◆ Stated problem ◆
Locate every line below that contains the word "scene" and copy it.

◆ Data lines ◆
○ ○ ○ ○ ○
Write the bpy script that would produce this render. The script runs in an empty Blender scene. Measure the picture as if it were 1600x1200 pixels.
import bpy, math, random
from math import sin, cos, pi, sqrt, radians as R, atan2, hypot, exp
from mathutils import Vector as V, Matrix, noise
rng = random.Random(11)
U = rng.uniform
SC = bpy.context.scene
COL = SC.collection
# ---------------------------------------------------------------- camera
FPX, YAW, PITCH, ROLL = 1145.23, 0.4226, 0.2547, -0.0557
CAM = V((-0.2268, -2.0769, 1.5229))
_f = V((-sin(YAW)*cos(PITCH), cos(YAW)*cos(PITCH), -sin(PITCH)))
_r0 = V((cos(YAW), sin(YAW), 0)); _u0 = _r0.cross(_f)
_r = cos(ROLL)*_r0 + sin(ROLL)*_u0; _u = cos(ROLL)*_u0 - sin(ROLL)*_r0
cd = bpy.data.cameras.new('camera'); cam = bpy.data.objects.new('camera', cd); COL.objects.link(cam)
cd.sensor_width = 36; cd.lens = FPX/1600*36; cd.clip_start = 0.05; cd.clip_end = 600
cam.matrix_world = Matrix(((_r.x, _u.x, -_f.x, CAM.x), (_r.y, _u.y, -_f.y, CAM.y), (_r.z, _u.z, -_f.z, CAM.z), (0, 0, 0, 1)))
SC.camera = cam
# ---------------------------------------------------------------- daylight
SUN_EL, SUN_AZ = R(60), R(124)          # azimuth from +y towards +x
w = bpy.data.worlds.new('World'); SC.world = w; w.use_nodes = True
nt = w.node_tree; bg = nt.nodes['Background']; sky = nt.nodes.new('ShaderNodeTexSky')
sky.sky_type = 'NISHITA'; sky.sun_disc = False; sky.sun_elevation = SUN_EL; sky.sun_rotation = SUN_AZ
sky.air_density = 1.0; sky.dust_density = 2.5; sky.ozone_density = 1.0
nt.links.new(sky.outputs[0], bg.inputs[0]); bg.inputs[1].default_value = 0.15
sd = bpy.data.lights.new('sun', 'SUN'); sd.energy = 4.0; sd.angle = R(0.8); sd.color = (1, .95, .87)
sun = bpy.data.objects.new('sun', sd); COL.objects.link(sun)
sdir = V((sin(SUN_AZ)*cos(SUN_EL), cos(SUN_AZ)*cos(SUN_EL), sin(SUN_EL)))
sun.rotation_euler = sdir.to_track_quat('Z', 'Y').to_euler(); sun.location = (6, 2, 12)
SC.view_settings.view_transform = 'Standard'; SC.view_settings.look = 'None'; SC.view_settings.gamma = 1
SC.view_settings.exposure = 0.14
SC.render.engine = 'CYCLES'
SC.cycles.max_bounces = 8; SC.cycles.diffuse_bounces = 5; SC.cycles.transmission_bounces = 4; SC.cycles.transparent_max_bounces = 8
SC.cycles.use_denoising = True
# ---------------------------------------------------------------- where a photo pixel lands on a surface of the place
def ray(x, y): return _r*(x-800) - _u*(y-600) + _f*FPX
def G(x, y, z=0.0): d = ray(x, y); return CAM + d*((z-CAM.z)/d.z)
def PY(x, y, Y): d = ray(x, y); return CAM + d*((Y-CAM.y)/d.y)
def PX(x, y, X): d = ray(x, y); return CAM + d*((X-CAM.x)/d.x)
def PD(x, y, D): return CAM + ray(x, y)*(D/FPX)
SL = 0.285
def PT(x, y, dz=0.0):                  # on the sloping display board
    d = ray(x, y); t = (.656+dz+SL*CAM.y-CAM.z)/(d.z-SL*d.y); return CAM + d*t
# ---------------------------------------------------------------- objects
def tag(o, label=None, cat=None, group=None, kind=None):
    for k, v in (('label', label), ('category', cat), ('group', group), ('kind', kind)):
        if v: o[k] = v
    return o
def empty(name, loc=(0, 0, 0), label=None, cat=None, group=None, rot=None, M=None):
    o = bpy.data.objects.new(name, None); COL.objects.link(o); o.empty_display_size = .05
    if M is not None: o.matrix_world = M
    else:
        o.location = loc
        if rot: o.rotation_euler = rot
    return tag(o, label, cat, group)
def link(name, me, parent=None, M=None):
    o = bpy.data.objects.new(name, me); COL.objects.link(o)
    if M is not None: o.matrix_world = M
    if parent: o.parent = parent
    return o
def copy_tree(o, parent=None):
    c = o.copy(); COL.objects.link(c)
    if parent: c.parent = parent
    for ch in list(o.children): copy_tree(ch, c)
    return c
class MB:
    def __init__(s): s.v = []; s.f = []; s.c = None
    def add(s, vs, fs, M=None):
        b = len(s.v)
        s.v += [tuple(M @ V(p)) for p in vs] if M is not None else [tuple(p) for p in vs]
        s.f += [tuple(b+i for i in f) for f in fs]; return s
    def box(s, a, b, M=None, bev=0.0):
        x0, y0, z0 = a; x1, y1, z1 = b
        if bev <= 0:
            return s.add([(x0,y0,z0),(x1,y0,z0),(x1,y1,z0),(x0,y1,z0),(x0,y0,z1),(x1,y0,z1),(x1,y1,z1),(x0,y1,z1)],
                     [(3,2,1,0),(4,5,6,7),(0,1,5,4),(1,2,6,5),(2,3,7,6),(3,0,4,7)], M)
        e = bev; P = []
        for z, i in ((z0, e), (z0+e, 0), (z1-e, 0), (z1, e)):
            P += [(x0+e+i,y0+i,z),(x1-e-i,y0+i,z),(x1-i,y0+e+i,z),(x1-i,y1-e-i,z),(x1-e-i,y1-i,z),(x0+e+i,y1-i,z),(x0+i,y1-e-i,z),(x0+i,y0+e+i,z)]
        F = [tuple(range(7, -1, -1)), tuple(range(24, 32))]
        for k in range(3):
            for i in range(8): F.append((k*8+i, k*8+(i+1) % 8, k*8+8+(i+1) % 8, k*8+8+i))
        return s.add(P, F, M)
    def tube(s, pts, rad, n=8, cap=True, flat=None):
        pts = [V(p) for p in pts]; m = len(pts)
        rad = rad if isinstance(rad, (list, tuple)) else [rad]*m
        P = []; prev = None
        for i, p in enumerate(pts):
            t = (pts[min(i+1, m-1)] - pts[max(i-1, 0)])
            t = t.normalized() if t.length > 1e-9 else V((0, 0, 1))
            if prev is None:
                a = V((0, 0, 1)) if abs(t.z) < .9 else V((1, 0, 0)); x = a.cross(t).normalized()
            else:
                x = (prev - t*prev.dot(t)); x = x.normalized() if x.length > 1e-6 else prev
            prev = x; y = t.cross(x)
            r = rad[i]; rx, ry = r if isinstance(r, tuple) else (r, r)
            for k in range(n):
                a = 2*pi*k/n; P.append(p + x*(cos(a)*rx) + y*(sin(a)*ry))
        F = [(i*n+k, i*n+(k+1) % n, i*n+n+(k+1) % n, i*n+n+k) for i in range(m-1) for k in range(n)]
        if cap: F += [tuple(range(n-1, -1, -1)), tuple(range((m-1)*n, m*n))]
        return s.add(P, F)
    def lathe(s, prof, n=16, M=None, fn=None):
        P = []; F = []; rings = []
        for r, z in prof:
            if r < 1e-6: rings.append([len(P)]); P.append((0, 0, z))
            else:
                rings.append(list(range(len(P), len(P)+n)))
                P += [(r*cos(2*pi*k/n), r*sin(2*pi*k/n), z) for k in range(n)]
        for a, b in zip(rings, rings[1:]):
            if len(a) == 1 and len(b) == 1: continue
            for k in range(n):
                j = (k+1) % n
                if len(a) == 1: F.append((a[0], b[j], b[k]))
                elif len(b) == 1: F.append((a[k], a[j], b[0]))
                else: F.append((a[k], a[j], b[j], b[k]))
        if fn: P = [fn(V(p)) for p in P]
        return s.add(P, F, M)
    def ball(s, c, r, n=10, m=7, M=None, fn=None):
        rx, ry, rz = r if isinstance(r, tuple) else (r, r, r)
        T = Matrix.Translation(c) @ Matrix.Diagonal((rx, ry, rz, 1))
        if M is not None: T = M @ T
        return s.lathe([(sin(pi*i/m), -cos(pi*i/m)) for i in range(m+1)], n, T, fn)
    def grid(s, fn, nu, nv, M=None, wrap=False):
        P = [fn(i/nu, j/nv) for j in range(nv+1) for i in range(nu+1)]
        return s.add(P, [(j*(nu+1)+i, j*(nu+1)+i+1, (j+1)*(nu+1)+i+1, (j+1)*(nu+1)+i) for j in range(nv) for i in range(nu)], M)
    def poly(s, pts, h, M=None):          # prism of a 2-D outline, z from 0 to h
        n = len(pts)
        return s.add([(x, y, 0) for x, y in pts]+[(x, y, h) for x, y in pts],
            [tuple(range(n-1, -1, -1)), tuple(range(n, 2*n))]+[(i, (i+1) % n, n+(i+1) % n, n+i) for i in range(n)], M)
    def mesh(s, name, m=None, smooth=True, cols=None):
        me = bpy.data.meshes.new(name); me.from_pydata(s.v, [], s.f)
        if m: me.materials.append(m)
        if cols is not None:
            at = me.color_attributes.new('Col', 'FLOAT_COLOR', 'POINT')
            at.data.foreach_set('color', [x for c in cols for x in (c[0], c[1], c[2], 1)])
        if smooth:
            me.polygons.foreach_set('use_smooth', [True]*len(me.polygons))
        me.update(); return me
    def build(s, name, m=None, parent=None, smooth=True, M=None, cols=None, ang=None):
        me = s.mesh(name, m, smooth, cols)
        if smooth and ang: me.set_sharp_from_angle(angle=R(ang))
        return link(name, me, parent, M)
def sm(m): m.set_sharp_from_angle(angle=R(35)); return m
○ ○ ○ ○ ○
◆ Reply to the exercise ◆
Write the bpy script that would produce this render. The script runs in an empty Blender scene. Measure the picture as if it were 1600x1200 pixels.
SC = bpy.context.scene